_Description of the task_: Pictures excluded, return the lines below from the first through the line holding "const LAMP = 80, UPLIGHT".

_Data shown_:
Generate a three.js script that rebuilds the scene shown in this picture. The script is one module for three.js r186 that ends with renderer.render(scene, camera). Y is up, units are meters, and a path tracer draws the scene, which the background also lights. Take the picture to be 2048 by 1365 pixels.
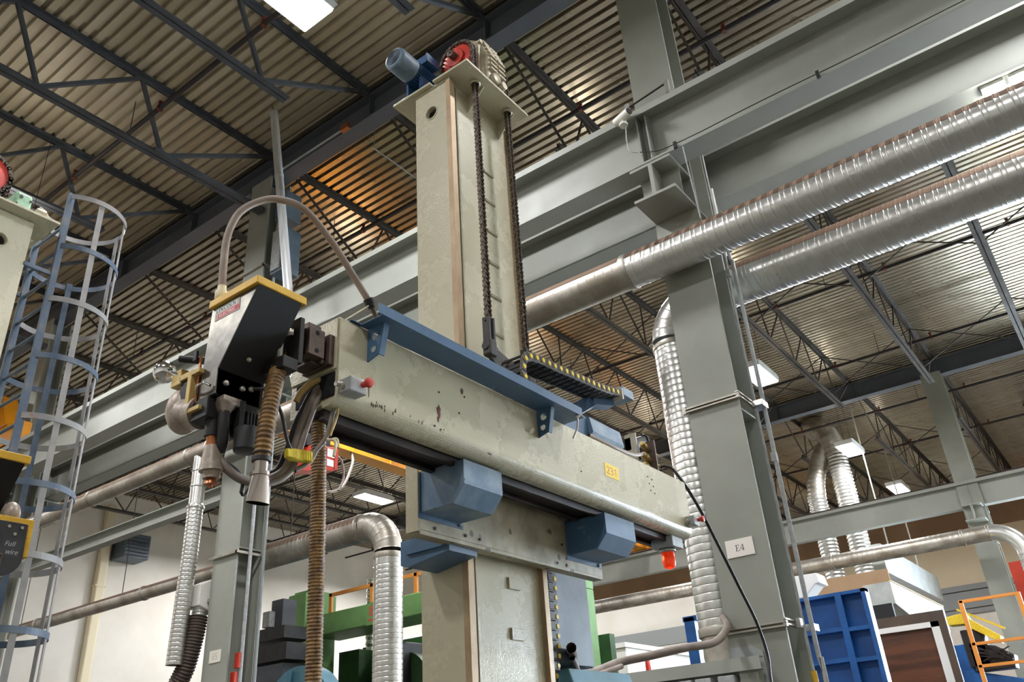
import * as THREE from 'three';
import { mergeGeometries } from 'three/addons/utils/BufferGeometryUtils.js';
import { RoundedBoxGeometry } from 'three/addons/geometries/RoundedBoxGeometry.js';
import { RectAreaLightUniformsLib } from 'three/addons/lights/RectAreaLightUniformsLib.js';

// ---------------------------------------------------------------- camera, sky, exposure, lamps
const scene = new THREE.Scene();
const camera = new THREE.PerspectiveCamera(44.848, 2048 / 1365, 0.05, 200);
camera.position.set(0, 1.6, 0);
camera.rotation.order = 'YXZ';
camera.rotation.set(0.485133, -0.960418, -0.071258);
scene.add(camera);
const renderer = new THREE.WebGLRenderer();
renderer.toneMapping = THREE.LinearToneMapping;
renderer.toneMappingExposure = 2.35;
renderer.shadowMap.enabled = true;
scene.background = new THREE.Color(0.72, 0.86, 1.0);
scene.backgroundIntensity = 24;
RectAreaLightUniformsLib.init();
const LAMP = 80, UPLIGHT = 4.5, TUBE = 0.6, GLOW = 5;                    // area-light strengths, glow of the fittings

// ---------------------------------------------------------------- helpers
let seed = 7;
const rnd = () => { seed = (seed * 1664525 + 1013904223) >>> 0; return seed / 4294967296; };
const used = {};
function numbered(n) { const k = used[n] = (used[n] ?? -1) + 1; return k ? n + '_' + String(k).padStart(3, '0') : n; }
function thing(name, label, category, group) {
  const o = new THREE.Group(); o.name = numbered(name); scene.add(o);
  o.userData = { label, category }; if (group) o.userData.group = group;
  return o;
}
function fin(list) {                                      // merge; uv in metres by dominant normal
  const gs = (Array.isArray(list) ? list : [list]).flat(9).map((g) => {
    const h = g.index ? g.toNonIndexed() : g.clone();
    for (const k of Object.keys(h.attributes)) if (k !== 'position' && k !== 'normal') h.deleteAttribute(k);
    return h;
  });
  const g = gs.length > 1 ? mergeGeometries(gs) : gs[0];
  const p = g.attributes.position, n = g.attributes.normal, uv = new Float32Array(p.count * 2);
  for (let i = 0; i < p.count; i += 3) {
    let x = 0, y = 0, z = 0;
    for (let k = 0; k < 3; k++) { x += Math.abs(n.getX(i + k)); y += Math.abs(n.getY(i + k)); z += Math.abs(n.getZ(i + k)); }
    for (let k = 0; k < 3; k++) {
      const j = i + k, X = p.getX(j), Y = p.getY(j), Z = p.getZ(j);
      const [u, v] = y >= x && y >= z ? [X, Z] : x >= z ? [Z, Y] : [X, Y];
      uv[2 * j] = u; uv[2 * j + 1] = v;
    }
  }
  g.setAttribute('uv', new THREE.BufferAttribute(uv, 2));
  return g;
}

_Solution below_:
Generate a three.js script that rebuilds the scene shown in this picture. The script is one module for three.js r186 that ends with renderer.render(scene, camera). Y is up, units are meters, and a path tracer draws the scene, which the background also lights. Take the picture to be 2048 by 1365 pixels.
import * as THREE from 'three';
import { mergeGeometries } from 'three/addons/utils/BufferGeometryUtils.js';
import { RoundedBoxGeometry } from 'three/addons/geometries/RoundedBoxGeometry.js';
import { RectAreaLightUniformsLib } from 'three/addons/lights/RectAreaLightUniformsLib.js';

// ---------------------------------------------------------------- camera, sky, exposure, lamps
const scene = new THREE.Scene();
const camera = new THREE.PerspectiveCamera(44.848, 2048 / 1365, 0.05, 200);
camera.position.set(0, 1.6, 0);
camera.rotation.order = 'YXZ';
camera.rotation.set(0.485133, -0.960418, -0.071258);
scene.add(camera);
const renderer = new THREE.WebGLRenderer();
renderer.toneMapping = THREE.LinearToneMapping;
renderer.toneMappingExposure = 2.35;
renderer.shadowMap.enabled = true;
scene.background = new THREE.Color(0.72, 0.86, 1.0);
scene.backgroundIntensity = 24;
RectAreaLightUniformsLib.init();
const LAMP = 80, UPLIGHT = 4.5, TUBE = 0.6, GLOW = 5;                    // area-light strengths, glow of the fittings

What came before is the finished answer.